Kıbrıslıtürk toplumu ile Kıbrıslırum toplumlarının Kıbrıs’ta varlıklarına birlikte sahip çıkarak ekonomik, kültürel ve demokratik anlamda zenginleştirmelerinin önündeki gerici zihniyet, maalesef her ikisinin de tükenişine hizmet ediyor.
Nikos Anastasiadis 7 Temmuz 2017’de tarihi çözüm fırsatını masada bırakıp Kıbrıslıtürkleri çözümsüzlük öğütücüsüne atarak Kıbrıs’ta yeni bir dönemin kapılarını açmıştı. Kıbrıslıtürklerin en temel insan haklarını bu açılan kapıdan hoyratça giren kötülük daha da geriye sürüklüyor.
1930 İsyanı sonrasında Kıbrıs’ta İngiliz Kralı’nın manevi kişiliğini korumak ve sömürge yönetimini devam ettirmek için düşünce, ifade, örgütlenme ve eleştiri hakları daha da kısıtlanmıştı. İngiliz sömürge yasalarının 90 yıl sonra benzer anlayışla yeniden uygulanması için 3 yasada değişiklik gündeme getirildi.
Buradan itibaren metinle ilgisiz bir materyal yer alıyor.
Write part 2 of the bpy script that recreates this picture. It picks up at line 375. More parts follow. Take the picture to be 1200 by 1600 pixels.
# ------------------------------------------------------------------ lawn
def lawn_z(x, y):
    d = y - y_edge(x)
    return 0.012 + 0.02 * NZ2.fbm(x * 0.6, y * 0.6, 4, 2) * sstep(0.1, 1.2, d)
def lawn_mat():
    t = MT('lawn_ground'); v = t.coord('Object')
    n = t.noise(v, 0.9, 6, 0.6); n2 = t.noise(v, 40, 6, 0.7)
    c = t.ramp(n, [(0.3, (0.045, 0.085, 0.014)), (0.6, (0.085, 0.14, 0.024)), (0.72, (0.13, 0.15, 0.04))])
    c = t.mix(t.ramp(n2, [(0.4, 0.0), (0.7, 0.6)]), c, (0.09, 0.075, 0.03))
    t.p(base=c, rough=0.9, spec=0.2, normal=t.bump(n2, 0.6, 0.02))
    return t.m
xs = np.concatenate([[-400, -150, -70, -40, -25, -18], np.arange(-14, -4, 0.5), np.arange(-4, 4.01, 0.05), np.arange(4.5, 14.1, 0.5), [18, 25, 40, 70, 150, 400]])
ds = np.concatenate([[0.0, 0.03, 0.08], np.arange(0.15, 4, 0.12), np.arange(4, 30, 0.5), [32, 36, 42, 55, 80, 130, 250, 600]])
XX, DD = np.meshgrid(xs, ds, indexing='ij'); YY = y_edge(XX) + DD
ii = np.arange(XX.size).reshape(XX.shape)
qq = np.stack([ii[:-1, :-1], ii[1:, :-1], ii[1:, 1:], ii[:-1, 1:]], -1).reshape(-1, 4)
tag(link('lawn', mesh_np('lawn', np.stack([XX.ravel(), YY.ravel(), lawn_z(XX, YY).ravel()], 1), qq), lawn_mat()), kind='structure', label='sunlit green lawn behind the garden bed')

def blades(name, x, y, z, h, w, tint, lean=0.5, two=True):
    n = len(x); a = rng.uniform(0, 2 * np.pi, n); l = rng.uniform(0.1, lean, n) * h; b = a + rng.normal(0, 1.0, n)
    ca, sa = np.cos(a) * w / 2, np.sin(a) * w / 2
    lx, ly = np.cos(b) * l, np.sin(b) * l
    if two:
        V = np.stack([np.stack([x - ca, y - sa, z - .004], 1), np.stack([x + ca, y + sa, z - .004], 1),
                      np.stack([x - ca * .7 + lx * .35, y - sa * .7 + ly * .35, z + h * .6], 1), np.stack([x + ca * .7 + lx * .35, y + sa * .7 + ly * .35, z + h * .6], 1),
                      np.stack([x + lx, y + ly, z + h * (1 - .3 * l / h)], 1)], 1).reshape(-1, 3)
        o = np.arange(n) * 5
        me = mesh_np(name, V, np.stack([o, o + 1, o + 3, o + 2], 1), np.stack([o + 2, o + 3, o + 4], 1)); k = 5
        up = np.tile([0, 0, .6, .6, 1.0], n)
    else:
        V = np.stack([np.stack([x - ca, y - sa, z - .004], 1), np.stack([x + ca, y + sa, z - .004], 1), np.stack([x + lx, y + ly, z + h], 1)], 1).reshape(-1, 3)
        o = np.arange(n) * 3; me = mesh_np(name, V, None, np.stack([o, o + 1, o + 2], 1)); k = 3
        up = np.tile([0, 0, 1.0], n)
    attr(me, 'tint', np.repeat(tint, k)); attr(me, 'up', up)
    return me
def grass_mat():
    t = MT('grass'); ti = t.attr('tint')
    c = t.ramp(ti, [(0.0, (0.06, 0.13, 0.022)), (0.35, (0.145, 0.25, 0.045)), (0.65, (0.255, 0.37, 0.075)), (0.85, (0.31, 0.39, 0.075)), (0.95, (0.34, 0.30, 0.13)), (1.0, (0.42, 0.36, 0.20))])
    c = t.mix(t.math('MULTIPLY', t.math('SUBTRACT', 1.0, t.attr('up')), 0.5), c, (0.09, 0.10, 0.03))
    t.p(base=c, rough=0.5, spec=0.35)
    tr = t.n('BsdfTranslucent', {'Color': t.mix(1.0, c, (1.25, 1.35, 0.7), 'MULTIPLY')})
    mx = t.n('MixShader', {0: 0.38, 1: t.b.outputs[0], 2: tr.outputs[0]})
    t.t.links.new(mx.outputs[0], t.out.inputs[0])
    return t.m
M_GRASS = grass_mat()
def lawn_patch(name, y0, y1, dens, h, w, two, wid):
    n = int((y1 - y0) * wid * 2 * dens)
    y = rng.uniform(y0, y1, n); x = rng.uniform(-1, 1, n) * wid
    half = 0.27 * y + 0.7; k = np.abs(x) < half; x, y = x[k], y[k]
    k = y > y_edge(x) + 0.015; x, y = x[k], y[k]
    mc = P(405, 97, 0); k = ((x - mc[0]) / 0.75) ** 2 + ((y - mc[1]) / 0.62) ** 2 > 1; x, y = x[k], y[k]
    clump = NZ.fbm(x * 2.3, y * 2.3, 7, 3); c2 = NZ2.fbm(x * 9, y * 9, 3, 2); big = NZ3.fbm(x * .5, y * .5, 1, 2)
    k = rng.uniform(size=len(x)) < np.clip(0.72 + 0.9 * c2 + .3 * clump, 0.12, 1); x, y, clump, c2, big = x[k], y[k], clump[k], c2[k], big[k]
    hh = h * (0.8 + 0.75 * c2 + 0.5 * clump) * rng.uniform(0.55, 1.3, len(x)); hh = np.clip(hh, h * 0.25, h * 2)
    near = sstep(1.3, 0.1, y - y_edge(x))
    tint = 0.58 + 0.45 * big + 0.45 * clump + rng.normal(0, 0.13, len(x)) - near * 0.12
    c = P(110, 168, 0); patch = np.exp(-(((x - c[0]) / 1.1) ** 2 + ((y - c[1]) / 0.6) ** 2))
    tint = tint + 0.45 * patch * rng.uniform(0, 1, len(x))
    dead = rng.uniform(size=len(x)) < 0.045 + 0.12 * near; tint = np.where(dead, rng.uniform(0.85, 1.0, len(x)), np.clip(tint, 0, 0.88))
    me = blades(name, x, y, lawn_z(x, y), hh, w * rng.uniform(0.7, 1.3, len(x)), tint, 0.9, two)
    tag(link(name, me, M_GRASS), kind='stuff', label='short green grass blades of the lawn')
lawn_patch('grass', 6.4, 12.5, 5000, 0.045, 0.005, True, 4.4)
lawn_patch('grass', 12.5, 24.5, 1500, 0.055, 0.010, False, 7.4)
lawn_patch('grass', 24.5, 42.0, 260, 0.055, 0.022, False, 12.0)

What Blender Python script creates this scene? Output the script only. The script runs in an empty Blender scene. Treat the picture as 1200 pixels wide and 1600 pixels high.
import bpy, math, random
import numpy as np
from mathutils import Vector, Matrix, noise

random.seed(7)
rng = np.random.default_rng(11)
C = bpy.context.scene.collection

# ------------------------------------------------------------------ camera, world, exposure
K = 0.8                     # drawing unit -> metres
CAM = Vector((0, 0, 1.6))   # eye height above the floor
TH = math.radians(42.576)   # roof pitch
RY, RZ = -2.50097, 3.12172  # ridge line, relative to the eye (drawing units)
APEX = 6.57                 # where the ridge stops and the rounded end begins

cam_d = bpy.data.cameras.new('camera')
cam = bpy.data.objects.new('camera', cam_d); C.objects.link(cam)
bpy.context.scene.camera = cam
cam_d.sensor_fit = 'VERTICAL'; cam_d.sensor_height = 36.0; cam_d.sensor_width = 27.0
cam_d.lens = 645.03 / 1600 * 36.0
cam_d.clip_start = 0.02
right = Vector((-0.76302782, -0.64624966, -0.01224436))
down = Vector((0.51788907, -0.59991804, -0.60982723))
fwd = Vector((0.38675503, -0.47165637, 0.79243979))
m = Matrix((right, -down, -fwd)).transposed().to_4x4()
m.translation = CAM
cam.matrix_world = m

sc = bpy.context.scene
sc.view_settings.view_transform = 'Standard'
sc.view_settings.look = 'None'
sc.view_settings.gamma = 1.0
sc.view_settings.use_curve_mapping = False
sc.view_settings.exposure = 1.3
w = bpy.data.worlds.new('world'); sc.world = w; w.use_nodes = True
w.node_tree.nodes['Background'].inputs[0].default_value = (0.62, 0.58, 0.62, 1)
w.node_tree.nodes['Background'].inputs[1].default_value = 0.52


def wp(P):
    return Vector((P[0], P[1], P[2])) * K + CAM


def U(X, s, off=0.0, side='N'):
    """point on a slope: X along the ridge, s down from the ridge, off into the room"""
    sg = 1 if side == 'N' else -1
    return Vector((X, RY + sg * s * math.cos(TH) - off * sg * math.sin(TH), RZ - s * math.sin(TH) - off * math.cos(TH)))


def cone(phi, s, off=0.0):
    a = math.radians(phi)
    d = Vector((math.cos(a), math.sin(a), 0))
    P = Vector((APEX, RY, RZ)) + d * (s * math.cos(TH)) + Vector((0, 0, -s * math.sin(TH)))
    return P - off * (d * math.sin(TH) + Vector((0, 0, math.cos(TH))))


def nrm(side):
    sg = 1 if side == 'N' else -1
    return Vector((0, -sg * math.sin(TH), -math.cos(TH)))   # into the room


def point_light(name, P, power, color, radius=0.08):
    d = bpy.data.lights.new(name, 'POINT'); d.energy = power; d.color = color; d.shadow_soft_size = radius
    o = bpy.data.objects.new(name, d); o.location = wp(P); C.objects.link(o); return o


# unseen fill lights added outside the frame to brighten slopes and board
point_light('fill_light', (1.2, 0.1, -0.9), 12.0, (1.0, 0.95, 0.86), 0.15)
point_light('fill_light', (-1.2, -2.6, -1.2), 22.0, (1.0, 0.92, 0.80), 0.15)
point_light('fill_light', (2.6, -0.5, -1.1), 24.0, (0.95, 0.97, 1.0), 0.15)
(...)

Bunların tam da geleceğe dair umudun yok edildiği, demokrasinin derin bir bunalıma, ekonominin de kronik bir krize sokulduğu günlerde akla gelmesi çok şey ifade ediyor.

Üzücü olan mücadelenin de 7 Temmuz 2017’de açılan kapısından hoyratça giren kötülüğün giderek normalleşmesi, diyalog ve uzlaşı denerek kötülükle pazarlığa oturan makbul muhalefet tarzına mahkum olunmasıdır. Bu muhalefet tarzının en büyük toplumsal kazancı, kötülüğün topluma daha sempatik gelmesine hizmet etmek olabilir.
Güneyde ne kadar görmezden gelinmek istense de çözümsüzlük öğütücüsü sadece Kıbrıslıtürkleri değil beraberinde kaçınılmaz olarak Kıbrıslırumları da sığacak kadar büyüktür.